Annapurna Circuit Trek Day 4 Khangsar

If you missed day 3, you can click here.
Annapurna Circuit Trek Day 4 Khangsar was the most memorable day of the trek. I had an amazing time, because we hiked up to Milarepa cave and had phenomenal views of the Manang valley. In addition, we saw Annapurna 2 and 4 at superb vantage points. We could see from Lamjung Himal all the way to Tilicho peak, which is where we are headed to next. Kick back, relax and get out your pins, because you are going to want to pin this post to your Pinterest.
Hiking to Milarepa cave

We woke up at 6:30 and started walking to Milarepa cave. The morning air was crisp and cool. It stung our noses as we inhaled. Our fast pace left heavy foot prints on the trail and dense clouds of exhaled air floating behind us. The trail head was a half hour walk toward Mugie. We passed Braga gompa and a pasture with grazing yaks. The sound of the yak bells rang loud like tchaikovsky’s 1812 overture. We crossed the Marsyangdi Nadi river, crossed a pasture, and started our ascend up Annapurna 4.
After 20 minutes of hiking we could see Pisang Peak, Tilicho Peak, Manaslu, Lamjung Himal, and Thorong Peak in the distance. We could see most of the valley, which was becoming increasingly smaller. Braga gompa stuck out among the villages and trees. We continued climbing through a thick pine forest and snow. In addition to the wonderful views, we found the ruins of an old village along the trail. It was cast aside in favor of less remote locations. Furthermore, just past the ruins was a desolate stupa in the middle of the forest.
It was at this time that we began to see deer and sheep tracks in the snow.
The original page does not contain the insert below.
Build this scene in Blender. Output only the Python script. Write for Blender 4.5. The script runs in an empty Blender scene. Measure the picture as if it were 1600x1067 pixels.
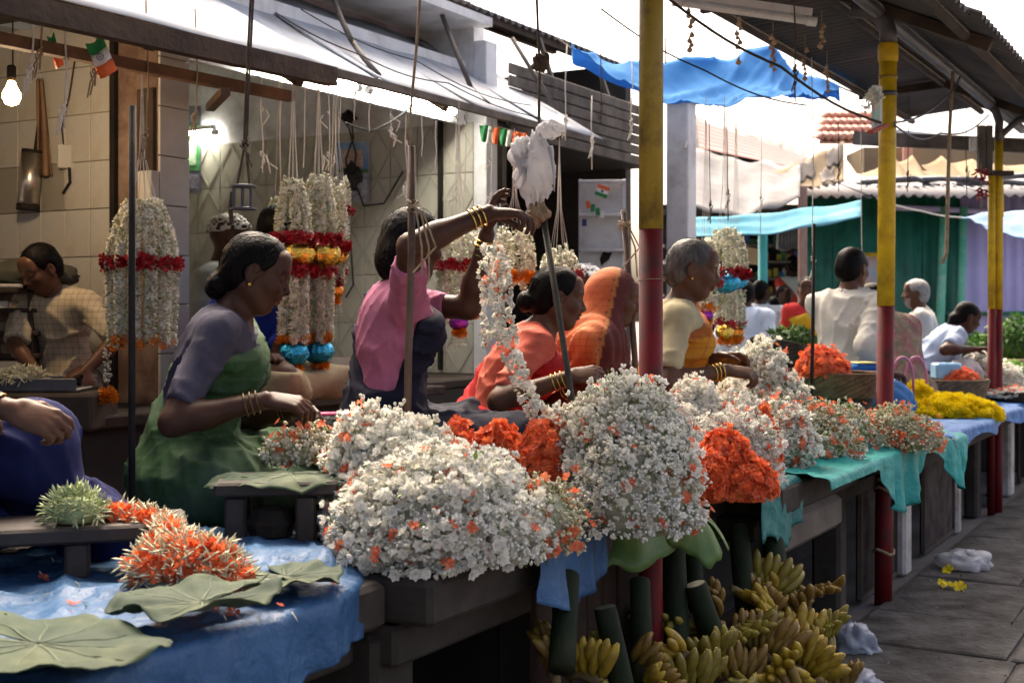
import bpy, math, random, time
import numpy as np
from mathutils import Vector, Matrix, Euler
T0 = time.time()
random.seed(7); RNG = np.random.default_rng(7)
sc = bpy.context.scene
COL = sc.collection
# ------------------------------------------------------------ camera
F, CH, HY = 2000.0, 1.3, 487.0          # focal length in photo pixels, eye height, horizon row
TH = math.atan(1150 / 2000.0)           # the market row runs 30 degrees to the right of the view axis
RX, RY = math.sin(TH), math.cos(TH)     # along the row
LX, LY = -math.cos(TH), math.sin(TH)    # across the row, away from the aisle
cam_d = bpy.data.cameras.new('camera'); cam = bpy.data.objects.new('camera', cam_d); COL.objects.link(cam)
cam.location = (0, 0, CH); cam.rotation_euler = (math.radians(90), 0, 0)
cam_d.sensor_width = 36; cam_d.lens = 45; cam_d.shift_y = -(533.5 - HY) / 1600.0
cam_d.clip_start = 0.05; cam_d.clip_end = 500
cam_d.dof.use_dof = True; cam_d.dof.focus_distance = 3.7; cam_d.dof.aperture_fstop = 5.6
sc.camera = cam
# ------------------------------------------------------------ sky and sun
SUN_EL, SUN_ST, SKY_ST, EXPO = 56.0, 1.0, 0.15, 2.12
sun_from = Vector((-.12, 1, 0)).normalized()      # a veiled sun stands high at the far end of the row
w = bpy.data.worlds.new('World'); sc.world = w; w.use_nodes = True
nt = w.node_tree; nt.nodes.clear()
wo = nt.nodes.new('ShaderNodeOutputWorld'); bg = nt.nodes.new('ShaderNodeBackground'); sk = nt.nodes.new('ShaderNodeTexSky')
sk.sky_type = 'NISHITA'; sk.sun_disc = False; sk.sun_elevation = math.radians(SUN_EL)
sk.sun_rotation = math.atan2(sun_from.x, sun_from.y); sk.dust_density = 9.0; sk.air_density = 0.5; sk.ozone_density = 0.4
nt.links.new(sk.outputs[0], bg.inputs[0]); bg.inputs[1].default_value = SKY_ST; nt.links.new(bg.outputs[0], wo.inputs[0])
sl = bpy.data.lights.new('sun', 'SUN'); so = bpy.data.objects.new('sun', sl); COL.objects.link(so)
sl.energy = SUN_ST; sl.angle = math.radians(45.0); sl.color = (1.0, 0.95, 0.87)
sd = Vector((sun_from.x * math.cos(math.radians(SUN_EL)), sun_from.y * math.cos(math.radians(SUN_EL)), math.sin(math.radians(SUN_EL))))
so.rotation_euler = sd.to_track_quat('Z', 'Y').to_euler(); so.location = sd * 30
sc.view_settings.view_transform = 'Standard'; sc.view_settings.look = 'None'
sc.view_settings.exposure = EXPO; sc.view_settings.gamma = 1.0
if hasattr(sc.view_settings, 'use_white_balance'):      # the camera was balanced for open shade
    sc.view_settings.use_white_balance = True; sc.view_settings.white_balance_temperature = 7250; sc.view_settings.white_balance_tint = 10
sc.view_settings.exposure = EXPO; sc.view_settings.use_curve_mapping = False
sc.render.engine = 'CYCLES'
cy = sc.cycles
cy.use_denoising = True; cy.max_bounces = 6; cy.diffuse_bounces = 4; cy.glossy_bounces = 2; cy.transmission_bounces = 3
cy.transparent_max_bounces = 8; cy.caustics_reflective = False; cy.caustics_refractive = False; cy.sample_clamp_indirect = 6

# ------------------------------------------------------------ places
def W(px, py, d): return Vector(((px - 800) / F * d, d, CH + (HY - py) / F * d))
def PV(px, py, v): return W(px, py, v / (LX * (px - 800) / F + LY))
def PZ(px, py, z): return W(px, py, (z - CH) * F / (HY - py))
def RV(u, v, z): return Vector((u * RX + v * LX, u * RY + v * LY, z))
def UV(p): return (p[0] * RX + p[1] * RY, p[0] * LX + p[1] * LY)

# ------------------------------------------------------------ scene tree
ORG = {}
def tag(o, label=None, cat=None, group=None, kind=None):
    if label: o['label'] = label
    if cat: o['category'] = cat
    if group: o['group'] = group
    if kind: o['kind'] = kind
    return o
def thing(name, label, cat, loc, group=None, rot=None, kind=None):
    o = bpy.data.objects.new(name, None); COL.objects.link(o); o.empty_display_size = .05
    o.location = loc; ORG[o.name] = Vector(loc)
    if rot is not None: o.rotation_euler = rot if hasattr(rot, '__len__') else (0, 0, rot)
    return tag(o, label, cat, group, kind)
def link(name, me, parent=None, loc=None, rot=None, scale=None):
    o = bpy.data.objects.new(name, me); COL.objects.link(o)
    if parent is not None: o.parent = parent
    if loc is not None: o.location = loc
    if rot is not None: o.rotation_euler = rot
    if scale is not None: o.scale = scale if hasattr(scale, '__len__') else (scale,) * 3
    return o
def rawmesh(name, V, Fc, mats, smooth=False, mi=None):
    me = bpy.data.meshes.new(name)
    V = np.asarray(V, dtype=np.float32).reshape(-1, 3)
    if isinstance(Fc, np.ndarray):
        n, k = Fc.shape
        me.vertices.add(len(V)); me.vertices.foreach_set('co', V.ravel())
        me.loops.add(n * k); me.loops.foreach_set('vertex_index', Fc.astype(np.int32).ravel())
        me.polygons.add(n); me.polygons.foreach_set('loop_start', np.arange(0, n * k, k, dtype=np.int32))
        me.polygons.foreach_set('loop_total', np.full(n, k, dtype=np.int32))
        me.update(calc_edges=True)
    else:
        me.from_pydata([tuple(map(float, v)) for v in V], [], Fc); me.update()
    for m in (mats if isinstance(mats, (list, tuple)) else [mats]): me.materials.append(m)
    if mi is not None: me.polygons.foreach_set('material_index', np.asarray(mi, dtype=np.int32))
    if smooth: me.polygons.foreach_set('use_smooth', np.ones(len(me.polygons), dtype=bool))
    return me
def place(name, V, Fc, mats, parent=None, loc=None, smooth=False, local=False, mi=None):
    """world-space vertices -> one mesh object under parent (or top-level with its origin at loc)"""
    V = np.asarray(V, dtype=np.float64).reshape(-1, 3)
    if parent is not None:
        org = ORG[parent.name]
    else:
        org = Vector(loc) if loc is not None else Vector((V[:, 0].mean(), V[:, 1].mean(), V[:, 2].min()))
    if not local: V = V - np.array(org)
    o = link(name, rawmesh(name, V, Fc, mats, smooth, mi), parent)
    if parent is None: o.location = org
    ORG[o.name] = Vector(org)
    return o

class MB:
    """collects simple shapes into one mesh"""
    def __init__(s): s.v = []; s.f = []
    def add(s, V, Fc):
        n = len(s.v); s.v += [tuple(map(float, p)) for p in V]; s.f += [tuple(i + n for i in q) for q in Fc]; return s
    def hexa(s, p8): return s.add(p8, [(0, 3, 2, 1), (4, 5, 6, 7), (0, 1, 5, 4), (1, 2, 6, 5), (2, 3, 7, 6), (3, 0, 4, 7)])
    def box(s, c, sx, sy, sz, rz=0, m=None, bev=0.0):
        if m is None: m = Matrix.Rotation(rz, 3, 'Z')
        hx, hy, hz = sx / 2, sy / 2, sz / 2
        if bev <= 0:
            P = [(-hx, -hy, -hz), (hx, -hy, -hz), (hx, hy, -hz), (-hx, hy, -hz), (-hx, -hy, hz), (hx, -hy, hz), (hx, hy, hz), (-hx, hy, hz)]
            return s.hexa([Vector(c) + m @ Vector(p) for p in P])
        b = min(bev, hx * .9, hy * .9, hz * .9); rings = []
        for z, ins in ((-hz, b), (-hz + b, 0), (hz - b, 0), (hz, b)):
            x, y = hx - ins, hy - ins; b2 = b
            rings.append([(-x + b2, -y, z), (x - b2, -y, z), (x, -y + b2, z), (x, y - b2, z), (x - b2, y, z), (-x + b2, y, z), (-x, y - b2, z), (-x, -y + b2, z)])
        P = [Vector(c) + m @ Vector(p) for r in rings for p in r]; fc = []
        for k in range(3):
            for i in range(8):
                j = (i + 1) % 8; fc.append((k * 8 + i, k * 8 + j, k * 8 + 8 + j, k * 8 + 8 + i))
        fc.append(tuple(range(7, -1, -1))); fc.append(tuple(range(24, 32)))
        return s.add(P, fc)
    def rbox(s, u, v, z, du, dv, dz, bev=0.0):
        """box in row coordinates: centre and sizes along u, v, z"""
        m = Matrix(((RX, LX, 0), (RY, LY, 0), (0, 0, 1)))
        return s.box(RV(u, v, z), du, dv, dz, m=m, bev=bev)
    def bar(s, p0, p1, w_, h_=None, up=(0, 0, 1), bev=0.0):
        h_ = h_ or w_; p0 = Vector(p0); p1 = Vector(p1); d = p1 - p0; l = d.length; d.normalize()
        u = Vector(up)
        if abs(d.dot(u)) > .95: u = Vector((1, 0, 0))
        a = d.cross(u).normalized(); b = a.cross(d).normalized()
        m = Matrix((d, a, b)).transposed()
        return s.box((p0 + p1) / 2, l, w_, h_, m=m, bev=bev)
    def tube(s, pts, r, n=8, cap=True, flat=1.0, jit=0.0):
        pts = [Vector(p) for p in pts]; rs = list(r) if hasattr(r, '__len__') else [r] * len(pts)
        P = []; a = None
        for i, p in enumerate(pts):
            t = (pts[min(i + 1, len(pts) - 1)] - pts[max(i - 1, 0)])
            if t.length < 1e-9: t = Vector((0, 0, 1))
            t.normalize()
            if a is None:
                a = t.orthogonal().normalized()
            a = (a - t * a.dot(t))
            a = a.normalized() if a.length > 1e-6 else t.orthogonal().normalized()
            b = t.cross(a)
            for k in range(n):
                g = 2 * math.pi * k / n; rr = rs[i] * (1 + random.uniform(-jit, jit))
                P.append(p + a * math.cos(g) * rr + b * math.sin(g) * rr * flat)
        fc = []
        for i in range(len(pts) - 1):
            for k in range(n):
                j = (k + 1) % n; fc.append((i * n + k, i * n + j, i * n + n + j, i * n + n + k))
        if cap: fc.append(tuple(range(n - 1, -1, -1))); fc.append(tuple(range((len(pts) - 1) * n, len(pts) * n)))
        return s.add(P, fc)
    def lathe(s, prof, c=(0, 0, 0), n=16, m=None, wob=0.0, sy=1.0):
        P = []
        for r, z in prof:
            for k in range(n):
                g = 2 * math.pi * k / n; rr = r * (1 + random.uniform(-wob, wob)); q = Vector((rr * math.cos(g), rr * math.sin(g) * sy, z))
                P.append(Vector(c) + (m @ q if m is not None else q))
        fc = []
        for i in range(len(prof) - 1):
            for k in range(n):
                j = (k + 1) % n; fc.append((i * n + k, i * n + j, i * n + n + j, i * n + n + k))
        fc.append(tuple(range(n - 1, -1, -1))); fc.append(tuple(range((len(prof) - 1) * n, len(prof) * n)))
        return s.add(P, fc)
    def sheet(s, fn, nu, nv, t=0.0):
        """fn(a,b) for a,b in 0..1; t thickness along the normal (two skins plus rim)"""
        A = [[Vector(fn(i / nu, j / nv)) for j in range(nv + 1)] for i in range(nu + 1)]
        P = [p for row in A for p in row]; idx = lambda i, j: i * (nv + 1) + j
        fc = [(idx(i, j), idx(i + 1, j), idx(i + 1, j + 1), idx(i, j + 1)) for i in range(nu) for j in range(nv)]
        if t > 0:
            Nn = []
            for i in range(nu + 1):
                for j in range(nv + 1):
                    a = A[min(i + 1, nu)][j] - A[max(i - 1, 0)][j]; b = A[i][min(j + 1, nv)] - A[i][max(j - 1, 0)]
                    c = a.cross(b); Nn.append(c.normalized() if c.length > 1e-9 else Vector((0, 0, 1)))
            n = len(P); Q = [p - q * t for p, q in zip(P, Nn)]
            fc2 = [tuple(n + k for k in reversed(f)) for f in fc]
            rim = [idx(i, 0) for i in range(nu + 1)] + [idx(nu, j) for j in range(1, nv + 1)] + [idx(i, nv) for i in range(nu - 1, -1, -1)] + [idx(0, j) for j in range(nv - 1, 0, -1)]
            fr = [(rim[k], rim[k - 1], rim[k - 1] + n, rim[k] + n) for k in range(len(rim))]
            P = P + Q; fc = fc + fc2 + fr
        return s.add(P, fc)
    def build(s, name, mat, parent=None, loc=None, smooth=False, local=False):
        return place(name, s.v, s.f, mat, parent, loc, smooth, local)
    def solo(s, name, mat, label, cat, group=None, loc=None, smooth=False, kind=None):
        return tag(s.build(name, mat, None, loc, smooth), label, cat, group, kind)
def wob(x, y=0.0, z=0.0, s=1.0, seed=0.0):
    x = x * s + seed * 1.7; y = y * s - seed * 2.3; z = z * s + seed
    return (math.sin(x * 1.3 + 1.7 * math.sin(y * .9 + z)) + math.sin(y * 1.7 + 1.3 * math.sin(z * 1.1 + x * .7)) + math.sin(z * 1.9 + x * 2.3 + 1.1 * math.sin(y * 2.1))) / 3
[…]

I was so excited. Unfortunately, we did not see any today. We did however, see Annapurna 2 and Annapurna 4 as we came to a clearing. They seemed to jump out at us saying “surprise!” The mountains were so close, I thought we could summit them and be back in time for dinner.
Milarepa Cave

Some people believe Milarepa was a witch who went to the cave to practice black magic. Other people believe he was a saint, because he had the power to transform hearts. This song, Song to the Hunter , is an example of changing an evil person into a good person. I could not find any hints as to which belief is correct. However, I did find a beautiful area with more fantastic views of the Annapurna mountains.
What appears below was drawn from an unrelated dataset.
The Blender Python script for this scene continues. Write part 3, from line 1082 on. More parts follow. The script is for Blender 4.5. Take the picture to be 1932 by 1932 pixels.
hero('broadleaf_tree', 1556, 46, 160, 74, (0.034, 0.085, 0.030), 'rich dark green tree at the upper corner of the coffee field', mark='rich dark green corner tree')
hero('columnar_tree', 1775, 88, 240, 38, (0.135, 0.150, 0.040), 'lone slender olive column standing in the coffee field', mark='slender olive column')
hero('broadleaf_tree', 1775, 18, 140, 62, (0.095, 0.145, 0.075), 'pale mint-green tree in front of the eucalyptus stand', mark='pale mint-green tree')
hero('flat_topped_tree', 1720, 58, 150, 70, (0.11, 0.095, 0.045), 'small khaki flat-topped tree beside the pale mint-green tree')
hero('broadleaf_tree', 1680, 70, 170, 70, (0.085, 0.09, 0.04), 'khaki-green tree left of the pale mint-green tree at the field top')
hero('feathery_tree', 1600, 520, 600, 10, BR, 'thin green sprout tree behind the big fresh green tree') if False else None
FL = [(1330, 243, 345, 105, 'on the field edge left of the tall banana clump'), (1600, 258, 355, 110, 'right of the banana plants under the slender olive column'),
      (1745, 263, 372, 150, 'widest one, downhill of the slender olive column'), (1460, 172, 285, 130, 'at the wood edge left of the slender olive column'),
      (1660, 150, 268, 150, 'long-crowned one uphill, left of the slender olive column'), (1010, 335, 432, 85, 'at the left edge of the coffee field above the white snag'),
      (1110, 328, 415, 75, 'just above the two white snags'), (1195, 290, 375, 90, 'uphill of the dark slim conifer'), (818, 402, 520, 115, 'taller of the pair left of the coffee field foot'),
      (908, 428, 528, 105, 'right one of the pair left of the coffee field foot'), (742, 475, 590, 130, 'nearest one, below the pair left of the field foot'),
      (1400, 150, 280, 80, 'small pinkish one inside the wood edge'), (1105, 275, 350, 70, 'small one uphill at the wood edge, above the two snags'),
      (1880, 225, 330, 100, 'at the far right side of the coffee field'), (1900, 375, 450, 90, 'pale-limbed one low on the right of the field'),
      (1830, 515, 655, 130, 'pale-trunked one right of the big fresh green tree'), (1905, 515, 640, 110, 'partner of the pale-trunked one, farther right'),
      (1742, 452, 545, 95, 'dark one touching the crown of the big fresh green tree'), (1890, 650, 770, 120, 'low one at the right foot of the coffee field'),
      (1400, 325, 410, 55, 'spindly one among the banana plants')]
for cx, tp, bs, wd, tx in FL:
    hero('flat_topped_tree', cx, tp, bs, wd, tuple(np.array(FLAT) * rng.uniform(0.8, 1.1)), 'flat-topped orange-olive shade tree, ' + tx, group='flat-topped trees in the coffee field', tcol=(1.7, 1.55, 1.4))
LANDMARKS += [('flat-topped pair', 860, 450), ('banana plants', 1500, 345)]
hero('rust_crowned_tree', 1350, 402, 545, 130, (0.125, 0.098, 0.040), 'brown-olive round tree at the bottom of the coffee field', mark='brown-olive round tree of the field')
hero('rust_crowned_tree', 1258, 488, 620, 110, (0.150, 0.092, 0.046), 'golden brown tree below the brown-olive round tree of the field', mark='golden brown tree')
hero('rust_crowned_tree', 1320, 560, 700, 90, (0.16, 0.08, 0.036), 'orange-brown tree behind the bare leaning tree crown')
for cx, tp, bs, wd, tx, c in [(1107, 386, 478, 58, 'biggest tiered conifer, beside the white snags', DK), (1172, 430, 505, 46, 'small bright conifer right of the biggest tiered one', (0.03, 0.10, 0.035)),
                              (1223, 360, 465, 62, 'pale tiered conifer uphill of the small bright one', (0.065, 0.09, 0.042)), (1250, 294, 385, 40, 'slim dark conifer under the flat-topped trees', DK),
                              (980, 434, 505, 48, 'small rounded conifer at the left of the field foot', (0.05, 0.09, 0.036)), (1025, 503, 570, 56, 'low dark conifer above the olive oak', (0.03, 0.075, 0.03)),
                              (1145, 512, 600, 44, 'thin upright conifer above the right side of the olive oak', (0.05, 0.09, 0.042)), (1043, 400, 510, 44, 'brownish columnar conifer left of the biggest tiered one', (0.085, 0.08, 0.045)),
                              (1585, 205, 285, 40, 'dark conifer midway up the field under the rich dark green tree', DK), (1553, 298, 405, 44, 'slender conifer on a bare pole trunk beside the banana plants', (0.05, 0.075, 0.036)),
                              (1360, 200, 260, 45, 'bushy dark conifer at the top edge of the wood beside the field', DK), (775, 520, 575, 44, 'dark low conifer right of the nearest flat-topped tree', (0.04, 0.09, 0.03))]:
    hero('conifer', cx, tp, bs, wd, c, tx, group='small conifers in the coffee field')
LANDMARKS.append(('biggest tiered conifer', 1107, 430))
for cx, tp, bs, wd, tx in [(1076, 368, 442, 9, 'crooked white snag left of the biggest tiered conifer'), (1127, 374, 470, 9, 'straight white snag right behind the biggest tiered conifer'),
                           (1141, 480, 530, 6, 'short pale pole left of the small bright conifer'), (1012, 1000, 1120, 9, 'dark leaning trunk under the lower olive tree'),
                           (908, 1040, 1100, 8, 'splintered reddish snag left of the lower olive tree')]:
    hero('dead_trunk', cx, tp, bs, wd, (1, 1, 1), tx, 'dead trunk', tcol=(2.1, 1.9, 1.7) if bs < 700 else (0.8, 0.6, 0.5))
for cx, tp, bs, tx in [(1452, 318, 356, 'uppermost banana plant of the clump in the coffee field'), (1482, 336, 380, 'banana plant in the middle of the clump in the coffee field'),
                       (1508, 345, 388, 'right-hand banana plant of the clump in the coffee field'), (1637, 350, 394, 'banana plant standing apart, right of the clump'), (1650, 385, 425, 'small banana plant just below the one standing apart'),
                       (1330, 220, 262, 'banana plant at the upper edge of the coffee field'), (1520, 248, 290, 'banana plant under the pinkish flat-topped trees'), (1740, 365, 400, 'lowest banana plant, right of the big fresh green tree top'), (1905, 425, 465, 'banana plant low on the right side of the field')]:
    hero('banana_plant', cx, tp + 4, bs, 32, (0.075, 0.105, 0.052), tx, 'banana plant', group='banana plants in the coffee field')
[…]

The cave was locked when I visited. The monk with the key stays at the cave in fall. If you want to see inside the cave, you will have to visit from October to December. I do not think there is much to see inside the cave. There is a lot more to see outside the cave, which is where I spent all of my time. There is a stupa further up the mountain. It takes 1 hour to get there, but you have a phenomenal view of Annapurnna 2 and 4 when you arrive.
Returning to Manang and checking out
The majority of the trail coming down was slippery from the snow melt. You need to be very careful hiking down. I highly recommend wearing crampons if you do the hike in the snow. The views were so spectacular. After we reached the road side we continued walking towards Manang. We passed a few groups of people that were eating apple pie. They should read my blog! After packing our bags and eating breakfast, I asked for the food bill. You could imagine my surprise when I received a room bill too. I asked the owner to remove the fraudulent charges, which he did with a little resentment.
Trek to Khangsar
We finally left the tea house at 12:00. Only another couple of hours and we will be in Khangsar. The hike out of Manang was delightful. The entire way to Khangsar, we had excellent views of Annapurna 2, Annapurna 3, Gangapurna, and Tilicho Peak. We walked along the river in a dry sparsely forested landscape. My guide pointed out some blue sheep. I didn’t get a good look at them so, I’m not counting it. We crossed Thurong Kola and hiked up a steep ravine. At the top of the ravine was a plateau where you can see the Marsyandi Nadi river and the Thurong Kola meet. There are also a few old building that resemble dilapidated castles up there.
We rested and watched other people hike over the bridge and up the ravine. After a few minutes rest, we started hiking again. We reached Khangsar at 3:30. I still had some time, so I hiked to the stupa at the top of Upper Khangsar. On the way, I ran into a heard of 20 blue sheep. They were beautiful. The sheep were digging the soil and eating the salts. I was able to get surprisingly close to them before they ran away. I made it to the stupa and took a few pictures. There is also an abandoned village up there.
When I arrived back at the Maya Hotel & Restaurant, it was time for dinner. I ordered vegetarian curry and mashed potatoes. However, I received vegetable soup and mashed potato soup. I was so disappointed. Read this article on what to expect before coming to Nepal, so you will not have this happen to you. Despite this blunder, I had an excellent stay at this tea house. The owners were fair, and the rooms were clean.